On Friday I went to see [livejournal.com profile] xandratheblue and [livejournal.com profile] retro_geek DJ the Doe Face Lilian gig in Kilburn. Disappointingly, Doe Face Lilian have still yet to start coming on stage in a Trojan horse for a 'Doe Face Ilium' visual pun which I would appreciate enormously, but the girls played Swimmer One and The Ark, so I was happy. And yesterday, an autumnal Essex Tubewalk followed by local drinks which I had to leave early when I realised I could no longer feel my toes. Either it's the end of the sitting outside season, or I need some new socks.

There's a new album out by a bit of a cult figure who combines utter self-obsession and a bit of a knack for losing his audience, with a clear need for adulation.

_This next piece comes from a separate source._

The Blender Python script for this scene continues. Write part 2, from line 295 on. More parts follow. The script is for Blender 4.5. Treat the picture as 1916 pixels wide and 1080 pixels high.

But Robbie Williams has had quite enough press lately, it's the new Luke Haines which is puzzling me. As we settle in for another winter of discontent, his Seventies obsession suddenly seems strangely prescient - but because that would make things too easy, he also has to include a three-piece spoken word tale of modern art pseuds and trepanation. And simply to fly in the face of the received wisdom on double albums, he's separated 21st Century Man and Achtung Mutha on to two CDs even though they'd easily fit on one (with a silent track between them to enforce the break). Bless his wilfully perverse little heart.

I've been reading Doctor Who books again, having ground to a halt a while back from the sheer repetitive grind of the Sabbath epic (in brief: after the Time Wars, an amnesiac Doctor is up against a human with mysterious backers who has set up as a new Time Lord, and is attempting to condense the multiverse down into one timeline). Decided to take a break from those and instead read Spiral Scratch, an attempt to give the Sixth Doctor a proper send-off what with him having had the worst regeneration scene in the show's history. And...oh dear, it's all about the multiverse again, and a villain trying to kill off alternate timelines. And yes, this coincidence in my reading order is hardly the writer's fault, but multiple versions of the same character is such an easy thing to do badly, and at the same time I was reading Charlie Stross' 'Palimpsest' where it's done so well, and the Buzzcocks references scattered through this are just tiresome given I was always more of a Magazine man, and...gah, basically. There are moments which make me feel like I didn't totally waste my time - glimpses of Evelyn and Frobisher, the sheer love for the Sixth Doctor which comes through - but mostly it's exactly the sort of second-rate fanservice people expect from the books, and it's such a shame there were so many like that in between the Lance Parkins and Paul Cornells and Lawrence Mileses of the enterprise.